The media is buzzing with news about Roache, a Canadian National who committed robbery at the Standard Charted Bank in Singapore. Roache who is in Britain now, will be extradited to Singapore soon following an undertaking given by the Singapore government to the British government that Roache will not be caned. The word is that the President of Singapore will ultimately pardon him from being caned. My question is, “Has the President of Singapore ever pardoned a Singaporean from being caned on exceptional grounds?” I will be happy to be proven otherwise. Aside from the point about the unequal treatment of Singaporeans, and the point that laws should be applied equally to all (local or foreign), the discourse misses an important issue. I don’t wish to be misunderstood – I am not saying I want Roache to be caned – to the contrary, because I believe caning itself is a form of torture.
It was the British who introduced caning in Singapore. The original objective of the caning was based on British racism towards the Chinese at the time. In the Legislative debates on the introduction of caning in 1872, the British government had referred to the Chinese rioters as the “riff-raff and scum of China”.
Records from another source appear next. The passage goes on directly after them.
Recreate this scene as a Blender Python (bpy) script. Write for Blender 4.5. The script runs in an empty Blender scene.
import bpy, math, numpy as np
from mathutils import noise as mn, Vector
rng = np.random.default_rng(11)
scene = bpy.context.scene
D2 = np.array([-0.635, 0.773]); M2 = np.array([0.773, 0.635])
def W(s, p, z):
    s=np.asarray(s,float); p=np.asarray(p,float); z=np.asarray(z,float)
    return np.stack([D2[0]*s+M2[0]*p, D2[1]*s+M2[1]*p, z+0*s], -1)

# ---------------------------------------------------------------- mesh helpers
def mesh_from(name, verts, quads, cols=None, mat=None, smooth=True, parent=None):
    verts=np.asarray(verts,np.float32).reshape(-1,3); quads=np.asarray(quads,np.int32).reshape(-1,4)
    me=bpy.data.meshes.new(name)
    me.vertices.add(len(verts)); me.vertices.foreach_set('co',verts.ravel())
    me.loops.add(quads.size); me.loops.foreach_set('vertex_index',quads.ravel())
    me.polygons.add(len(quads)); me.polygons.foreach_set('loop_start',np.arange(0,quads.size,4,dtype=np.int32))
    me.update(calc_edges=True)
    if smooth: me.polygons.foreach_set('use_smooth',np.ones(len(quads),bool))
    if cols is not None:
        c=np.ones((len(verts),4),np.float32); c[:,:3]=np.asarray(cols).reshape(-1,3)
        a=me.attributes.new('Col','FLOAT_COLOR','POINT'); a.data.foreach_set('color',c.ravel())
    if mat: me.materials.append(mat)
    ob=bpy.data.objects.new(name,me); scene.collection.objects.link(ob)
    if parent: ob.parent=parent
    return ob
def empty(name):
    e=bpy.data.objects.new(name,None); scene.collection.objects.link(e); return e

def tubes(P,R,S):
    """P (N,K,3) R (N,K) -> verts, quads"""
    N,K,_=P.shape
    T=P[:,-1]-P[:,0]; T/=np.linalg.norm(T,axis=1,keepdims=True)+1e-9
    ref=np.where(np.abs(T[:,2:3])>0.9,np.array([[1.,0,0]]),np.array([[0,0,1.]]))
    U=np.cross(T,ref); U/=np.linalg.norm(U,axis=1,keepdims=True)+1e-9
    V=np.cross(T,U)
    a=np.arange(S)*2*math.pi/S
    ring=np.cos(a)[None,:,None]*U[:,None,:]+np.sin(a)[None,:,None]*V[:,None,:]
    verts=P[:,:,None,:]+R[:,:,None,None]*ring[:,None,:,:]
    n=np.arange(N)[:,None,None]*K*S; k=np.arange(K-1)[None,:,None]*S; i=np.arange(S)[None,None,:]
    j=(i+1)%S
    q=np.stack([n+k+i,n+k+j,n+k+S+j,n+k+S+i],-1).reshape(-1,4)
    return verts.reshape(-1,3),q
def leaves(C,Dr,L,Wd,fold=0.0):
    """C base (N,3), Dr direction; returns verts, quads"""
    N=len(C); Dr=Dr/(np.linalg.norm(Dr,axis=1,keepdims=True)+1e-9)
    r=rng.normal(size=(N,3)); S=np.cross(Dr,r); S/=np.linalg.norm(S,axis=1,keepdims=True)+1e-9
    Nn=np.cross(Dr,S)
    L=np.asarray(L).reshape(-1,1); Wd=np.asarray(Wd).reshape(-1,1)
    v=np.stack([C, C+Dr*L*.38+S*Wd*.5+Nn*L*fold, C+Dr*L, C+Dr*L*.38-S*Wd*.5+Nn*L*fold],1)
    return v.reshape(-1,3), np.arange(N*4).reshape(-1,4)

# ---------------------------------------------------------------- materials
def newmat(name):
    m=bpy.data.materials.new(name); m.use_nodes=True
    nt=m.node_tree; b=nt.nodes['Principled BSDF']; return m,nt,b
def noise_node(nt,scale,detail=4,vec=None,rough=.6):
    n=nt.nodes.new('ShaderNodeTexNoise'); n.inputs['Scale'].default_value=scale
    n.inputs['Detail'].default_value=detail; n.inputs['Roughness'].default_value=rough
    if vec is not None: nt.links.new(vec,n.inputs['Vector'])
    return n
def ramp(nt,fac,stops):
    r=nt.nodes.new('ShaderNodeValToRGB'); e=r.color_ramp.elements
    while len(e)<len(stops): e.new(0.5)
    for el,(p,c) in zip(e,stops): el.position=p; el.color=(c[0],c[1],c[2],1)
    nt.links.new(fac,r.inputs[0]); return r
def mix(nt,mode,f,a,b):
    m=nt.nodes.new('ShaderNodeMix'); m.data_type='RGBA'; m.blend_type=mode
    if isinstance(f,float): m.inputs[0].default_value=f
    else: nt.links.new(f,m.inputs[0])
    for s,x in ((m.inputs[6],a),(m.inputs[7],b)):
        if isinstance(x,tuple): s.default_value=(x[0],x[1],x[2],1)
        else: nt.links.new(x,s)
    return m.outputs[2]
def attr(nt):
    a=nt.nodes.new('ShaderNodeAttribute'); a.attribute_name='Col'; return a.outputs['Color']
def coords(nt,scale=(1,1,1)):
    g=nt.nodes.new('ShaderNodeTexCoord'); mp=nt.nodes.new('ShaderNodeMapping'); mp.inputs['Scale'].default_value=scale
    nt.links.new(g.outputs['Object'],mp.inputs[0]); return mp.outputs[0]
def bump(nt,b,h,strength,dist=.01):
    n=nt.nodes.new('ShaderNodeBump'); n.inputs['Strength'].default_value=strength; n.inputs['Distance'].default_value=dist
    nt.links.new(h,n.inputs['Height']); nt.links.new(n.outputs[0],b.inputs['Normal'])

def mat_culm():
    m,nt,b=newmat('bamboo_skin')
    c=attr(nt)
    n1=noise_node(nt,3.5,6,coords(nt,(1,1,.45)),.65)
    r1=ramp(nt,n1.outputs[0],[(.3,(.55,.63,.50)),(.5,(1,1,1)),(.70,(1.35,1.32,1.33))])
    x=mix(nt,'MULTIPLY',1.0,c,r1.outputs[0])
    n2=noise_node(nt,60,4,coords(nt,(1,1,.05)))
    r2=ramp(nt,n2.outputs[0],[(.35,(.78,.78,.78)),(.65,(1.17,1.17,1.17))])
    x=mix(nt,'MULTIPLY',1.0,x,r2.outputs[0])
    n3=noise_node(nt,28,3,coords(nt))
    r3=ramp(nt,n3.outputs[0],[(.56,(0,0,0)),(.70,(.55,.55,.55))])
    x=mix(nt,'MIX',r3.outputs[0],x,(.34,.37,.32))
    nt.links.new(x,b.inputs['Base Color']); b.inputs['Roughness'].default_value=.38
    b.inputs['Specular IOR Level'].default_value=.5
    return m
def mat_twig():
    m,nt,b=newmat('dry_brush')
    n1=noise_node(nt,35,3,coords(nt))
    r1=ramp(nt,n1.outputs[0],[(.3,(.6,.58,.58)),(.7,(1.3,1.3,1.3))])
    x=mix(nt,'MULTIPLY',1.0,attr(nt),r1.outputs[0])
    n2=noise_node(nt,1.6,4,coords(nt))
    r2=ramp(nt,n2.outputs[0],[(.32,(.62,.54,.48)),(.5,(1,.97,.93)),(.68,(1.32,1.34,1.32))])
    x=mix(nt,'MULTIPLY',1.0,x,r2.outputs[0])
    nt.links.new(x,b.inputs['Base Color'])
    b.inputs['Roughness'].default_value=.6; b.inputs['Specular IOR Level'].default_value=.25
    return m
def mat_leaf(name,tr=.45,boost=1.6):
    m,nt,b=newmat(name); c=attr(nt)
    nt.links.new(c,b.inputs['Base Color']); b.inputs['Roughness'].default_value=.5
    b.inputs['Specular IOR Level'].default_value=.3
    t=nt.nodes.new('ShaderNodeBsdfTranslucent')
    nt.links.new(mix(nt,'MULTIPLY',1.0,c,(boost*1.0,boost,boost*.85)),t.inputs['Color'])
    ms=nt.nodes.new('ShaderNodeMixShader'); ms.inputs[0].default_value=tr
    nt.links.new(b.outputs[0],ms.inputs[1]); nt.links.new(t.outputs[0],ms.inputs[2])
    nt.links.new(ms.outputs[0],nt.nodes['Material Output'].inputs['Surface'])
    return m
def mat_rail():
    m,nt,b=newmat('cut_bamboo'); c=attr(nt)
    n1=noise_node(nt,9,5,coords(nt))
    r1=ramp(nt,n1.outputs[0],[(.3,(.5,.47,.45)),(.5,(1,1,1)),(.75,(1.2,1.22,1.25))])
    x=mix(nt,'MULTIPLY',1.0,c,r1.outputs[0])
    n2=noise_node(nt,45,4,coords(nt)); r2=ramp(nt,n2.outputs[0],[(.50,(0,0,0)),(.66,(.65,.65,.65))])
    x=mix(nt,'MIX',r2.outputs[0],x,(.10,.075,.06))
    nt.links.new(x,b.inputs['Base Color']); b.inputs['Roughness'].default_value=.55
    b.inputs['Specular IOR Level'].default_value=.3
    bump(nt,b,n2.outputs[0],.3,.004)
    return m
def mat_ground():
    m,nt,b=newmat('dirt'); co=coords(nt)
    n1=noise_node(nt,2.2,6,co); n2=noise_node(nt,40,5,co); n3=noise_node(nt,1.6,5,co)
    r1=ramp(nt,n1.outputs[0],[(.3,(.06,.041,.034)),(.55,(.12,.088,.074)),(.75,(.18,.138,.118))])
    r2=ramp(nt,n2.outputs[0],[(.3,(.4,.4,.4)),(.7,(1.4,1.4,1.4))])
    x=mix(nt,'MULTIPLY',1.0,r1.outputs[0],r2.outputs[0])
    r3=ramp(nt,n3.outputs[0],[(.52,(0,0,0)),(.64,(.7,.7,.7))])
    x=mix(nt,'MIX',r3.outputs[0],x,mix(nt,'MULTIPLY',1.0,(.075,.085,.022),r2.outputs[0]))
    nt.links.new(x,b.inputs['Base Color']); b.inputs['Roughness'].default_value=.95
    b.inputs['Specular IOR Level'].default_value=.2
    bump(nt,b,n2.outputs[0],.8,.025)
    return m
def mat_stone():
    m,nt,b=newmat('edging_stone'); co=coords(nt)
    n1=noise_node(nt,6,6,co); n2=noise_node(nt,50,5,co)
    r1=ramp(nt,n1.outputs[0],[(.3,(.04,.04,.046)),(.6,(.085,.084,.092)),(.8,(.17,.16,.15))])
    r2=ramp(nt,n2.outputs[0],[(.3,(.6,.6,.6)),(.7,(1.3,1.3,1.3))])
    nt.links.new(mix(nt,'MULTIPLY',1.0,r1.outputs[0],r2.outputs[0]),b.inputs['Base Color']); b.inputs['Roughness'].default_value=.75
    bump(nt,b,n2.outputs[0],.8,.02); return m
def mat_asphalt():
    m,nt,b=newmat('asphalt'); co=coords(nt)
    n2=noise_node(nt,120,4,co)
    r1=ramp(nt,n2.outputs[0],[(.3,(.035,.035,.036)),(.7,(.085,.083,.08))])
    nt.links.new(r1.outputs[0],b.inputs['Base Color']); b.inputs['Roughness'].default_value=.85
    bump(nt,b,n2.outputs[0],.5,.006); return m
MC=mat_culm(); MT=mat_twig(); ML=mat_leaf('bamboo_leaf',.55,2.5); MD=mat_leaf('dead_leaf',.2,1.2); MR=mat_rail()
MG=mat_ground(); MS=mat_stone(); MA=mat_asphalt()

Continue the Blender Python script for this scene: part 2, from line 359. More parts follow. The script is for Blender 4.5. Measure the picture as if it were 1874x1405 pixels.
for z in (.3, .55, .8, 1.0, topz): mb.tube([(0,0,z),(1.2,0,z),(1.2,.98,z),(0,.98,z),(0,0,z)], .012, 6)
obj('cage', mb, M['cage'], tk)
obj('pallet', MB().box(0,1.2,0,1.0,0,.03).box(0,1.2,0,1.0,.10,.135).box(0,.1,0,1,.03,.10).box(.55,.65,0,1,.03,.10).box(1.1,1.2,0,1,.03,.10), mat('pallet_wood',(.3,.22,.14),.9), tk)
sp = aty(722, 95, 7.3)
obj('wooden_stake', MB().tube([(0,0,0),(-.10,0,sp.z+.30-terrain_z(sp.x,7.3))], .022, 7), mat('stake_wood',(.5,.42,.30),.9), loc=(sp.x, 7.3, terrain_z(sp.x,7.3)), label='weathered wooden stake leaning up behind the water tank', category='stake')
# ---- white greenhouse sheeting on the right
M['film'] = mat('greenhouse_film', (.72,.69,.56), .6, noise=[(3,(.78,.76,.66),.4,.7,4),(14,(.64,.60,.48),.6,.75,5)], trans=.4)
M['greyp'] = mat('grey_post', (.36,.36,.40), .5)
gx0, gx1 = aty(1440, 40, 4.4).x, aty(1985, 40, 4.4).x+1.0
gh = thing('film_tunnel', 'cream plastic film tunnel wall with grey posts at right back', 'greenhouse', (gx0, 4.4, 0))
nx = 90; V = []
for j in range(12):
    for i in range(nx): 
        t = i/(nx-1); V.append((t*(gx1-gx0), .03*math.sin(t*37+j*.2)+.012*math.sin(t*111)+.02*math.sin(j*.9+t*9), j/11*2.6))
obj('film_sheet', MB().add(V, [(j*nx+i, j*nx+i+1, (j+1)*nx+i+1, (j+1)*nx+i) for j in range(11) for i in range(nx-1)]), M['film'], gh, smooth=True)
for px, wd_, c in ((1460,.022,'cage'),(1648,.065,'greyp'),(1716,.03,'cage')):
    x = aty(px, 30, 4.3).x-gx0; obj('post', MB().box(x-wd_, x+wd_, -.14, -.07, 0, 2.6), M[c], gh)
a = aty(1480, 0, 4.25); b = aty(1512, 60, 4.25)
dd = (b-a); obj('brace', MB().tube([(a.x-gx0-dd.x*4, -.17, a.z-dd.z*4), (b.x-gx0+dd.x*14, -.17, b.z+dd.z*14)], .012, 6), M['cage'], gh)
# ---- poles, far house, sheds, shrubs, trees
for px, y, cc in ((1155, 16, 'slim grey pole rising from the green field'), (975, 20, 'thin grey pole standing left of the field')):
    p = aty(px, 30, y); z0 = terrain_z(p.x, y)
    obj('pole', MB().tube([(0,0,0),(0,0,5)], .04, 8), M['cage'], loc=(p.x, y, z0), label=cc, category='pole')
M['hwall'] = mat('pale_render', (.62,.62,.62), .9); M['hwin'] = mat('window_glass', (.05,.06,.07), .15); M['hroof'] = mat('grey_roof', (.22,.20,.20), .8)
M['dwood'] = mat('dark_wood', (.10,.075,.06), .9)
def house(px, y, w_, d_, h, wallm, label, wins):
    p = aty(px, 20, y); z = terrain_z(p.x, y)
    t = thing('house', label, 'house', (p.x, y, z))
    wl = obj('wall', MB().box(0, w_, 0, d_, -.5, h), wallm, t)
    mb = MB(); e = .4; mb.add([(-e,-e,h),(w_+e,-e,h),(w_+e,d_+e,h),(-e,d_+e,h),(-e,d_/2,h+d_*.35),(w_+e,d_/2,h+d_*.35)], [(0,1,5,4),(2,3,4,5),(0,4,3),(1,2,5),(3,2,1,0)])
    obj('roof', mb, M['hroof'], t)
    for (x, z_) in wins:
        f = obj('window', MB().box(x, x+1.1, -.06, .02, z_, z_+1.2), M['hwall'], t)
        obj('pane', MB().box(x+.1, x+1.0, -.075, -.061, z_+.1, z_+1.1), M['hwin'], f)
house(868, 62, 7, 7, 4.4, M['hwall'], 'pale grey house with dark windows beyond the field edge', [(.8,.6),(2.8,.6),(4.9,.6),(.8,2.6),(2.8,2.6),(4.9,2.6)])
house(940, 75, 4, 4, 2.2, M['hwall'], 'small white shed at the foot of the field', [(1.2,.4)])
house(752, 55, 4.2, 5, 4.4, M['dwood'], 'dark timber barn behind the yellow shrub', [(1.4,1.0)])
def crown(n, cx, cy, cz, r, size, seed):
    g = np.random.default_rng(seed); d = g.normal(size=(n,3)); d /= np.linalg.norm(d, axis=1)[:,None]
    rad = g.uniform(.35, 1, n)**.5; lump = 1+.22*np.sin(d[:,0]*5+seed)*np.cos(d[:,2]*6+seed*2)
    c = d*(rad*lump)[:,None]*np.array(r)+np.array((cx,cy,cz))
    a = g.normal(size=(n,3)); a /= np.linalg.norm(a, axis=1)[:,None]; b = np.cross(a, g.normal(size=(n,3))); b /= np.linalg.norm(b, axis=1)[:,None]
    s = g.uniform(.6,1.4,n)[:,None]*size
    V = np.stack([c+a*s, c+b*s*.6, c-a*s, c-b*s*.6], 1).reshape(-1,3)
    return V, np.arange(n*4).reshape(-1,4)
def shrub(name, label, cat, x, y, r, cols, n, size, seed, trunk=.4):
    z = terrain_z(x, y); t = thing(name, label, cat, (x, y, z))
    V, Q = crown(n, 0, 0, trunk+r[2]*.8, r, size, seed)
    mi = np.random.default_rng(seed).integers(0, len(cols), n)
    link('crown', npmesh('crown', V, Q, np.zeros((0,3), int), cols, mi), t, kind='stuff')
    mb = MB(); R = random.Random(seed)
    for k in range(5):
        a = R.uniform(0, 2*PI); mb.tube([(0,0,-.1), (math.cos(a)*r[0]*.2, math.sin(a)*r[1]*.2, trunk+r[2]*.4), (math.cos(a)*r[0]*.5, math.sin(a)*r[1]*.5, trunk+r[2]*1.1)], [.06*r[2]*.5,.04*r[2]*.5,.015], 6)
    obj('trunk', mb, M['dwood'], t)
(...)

We have a choice to repeal caning. 164 countries have done so through the signing of the United Nations Convention against Torture. To endorse caning is to continue this racist legislation which the Indian parliament abolished in 1953 as Mahatma Gandhi found the caning to be barbaric and uncivilised practice. The British themselves abolished caning in 1948. Singapore needs to set itself free from such archaic laws and abolish caning too.